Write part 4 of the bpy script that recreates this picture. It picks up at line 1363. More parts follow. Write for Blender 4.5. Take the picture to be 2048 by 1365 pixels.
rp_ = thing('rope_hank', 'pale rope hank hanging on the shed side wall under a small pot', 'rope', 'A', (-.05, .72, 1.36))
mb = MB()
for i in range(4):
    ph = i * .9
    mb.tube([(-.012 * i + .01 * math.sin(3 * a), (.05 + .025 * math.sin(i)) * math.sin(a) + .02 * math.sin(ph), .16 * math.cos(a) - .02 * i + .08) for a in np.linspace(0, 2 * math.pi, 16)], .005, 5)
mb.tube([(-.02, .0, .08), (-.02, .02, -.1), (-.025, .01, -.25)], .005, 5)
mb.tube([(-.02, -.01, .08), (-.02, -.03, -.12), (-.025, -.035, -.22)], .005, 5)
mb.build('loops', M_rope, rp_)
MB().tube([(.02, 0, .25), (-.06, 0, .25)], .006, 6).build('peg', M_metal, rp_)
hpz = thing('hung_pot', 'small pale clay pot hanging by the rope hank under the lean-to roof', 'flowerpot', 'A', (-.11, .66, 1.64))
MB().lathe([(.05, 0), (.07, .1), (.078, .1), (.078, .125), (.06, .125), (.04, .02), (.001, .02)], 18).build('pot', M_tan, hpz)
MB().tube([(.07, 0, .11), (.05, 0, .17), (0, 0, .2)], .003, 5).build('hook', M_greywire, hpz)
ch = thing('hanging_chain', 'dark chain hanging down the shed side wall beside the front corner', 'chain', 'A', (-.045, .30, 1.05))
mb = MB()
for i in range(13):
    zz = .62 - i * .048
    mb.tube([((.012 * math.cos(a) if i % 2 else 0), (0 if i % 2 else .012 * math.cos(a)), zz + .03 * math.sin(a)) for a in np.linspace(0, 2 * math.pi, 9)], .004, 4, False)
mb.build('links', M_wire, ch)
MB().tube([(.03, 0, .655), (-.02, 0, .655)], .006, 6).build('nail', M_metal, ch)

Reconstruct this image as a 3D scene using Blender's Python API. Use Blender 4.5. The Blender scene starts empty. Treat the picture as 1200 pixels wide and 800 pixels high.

• • •

§ EXERCISE INSTRUCTIONS: Repeat each record exactly. Omit nothing.

§ TASK ANSWER:
Write part 4 of the bpy script that recreates this picture. It picks up at line 1363. More parts follow. Write for Blender 4.5. Take the picture to be 2048 by 1365 pixels.
rp_ = thing('rope_hank', 'pale rope hank hanging on the shed side wall under a small pot', 'rope', 'A', (-.05, .72, 1.36))
mb = MB()
for i in range(4):
    ph = i * .9
    mb.tube([(-.012 * i + .01 * math.sin(3 * a), (.05 + .025 * math.sin(i)) * math.sin(a) + .02 * math.sin(ph), .16 * math.cos(a) - .02 * i + .08) for a in np.linspace(0, 2 * math.pi, 16)], .005, 5)
mb.tube([(-.02, .0, .08), (-.02, .02, -.1), (-.025, .01, -.25)], .005, 5)
mb.tube([(-.02, -.01, .08), (-.02, -.03, -.12), (-.025, -.035, -.22)], .005, 5)
mb.build('loops', M_rope, rp_)
MB().tube([(.02, 0, .25), (-.06, 0, .25)], .006, 6).build('peg', M_metal, rp_)
hpz = thing('hung_pot', 'small pale clay pot hanging by the rope hank under the lean-to roof', 'flowerpot', 'A', (-.11, .66, 1.64))
MB().lathe([(.05, 0), (.07, .1), (.078, .1), (.078, .125), (.06, .125), (.04, .02), (.001, .02)], 18).build('pot', M_tan, hpz)
MB().tube([(.07, 0, .11), (.05, 0, .17), (0, 0, .2)], .003, 5).build('hook', M_greywire, hpz)
ch = thing('hanging_chain', 'dark chain hanging down the shed side wall beside the front corner', 'chain', 'A', (-.045, .30, 1.05))
mb = MB()
for i in range(13):
    zz = .62 - i * .048
    mb.tube([((.012 * math.cos(a) if i % 2 else 0), (0 if i % 2 else .012 * math.cos(a)), zz + .03 * math.sin(a)) for a in np.linspace(0, 2 * math.pi, 9)], .004, 4, False)
mb.build('links', M_wire, ch)
MB().tube([(.03, 0, .655), (-.02, 0, .655)], .006, 6).build('nail', M_metal, ch)

Reconstruct this image as a 3D scene using Blender's Python API. Use Blender 4.5. The Blender scene starts empty. Treat the picture as 1200 pixels wide and 800 pixels high.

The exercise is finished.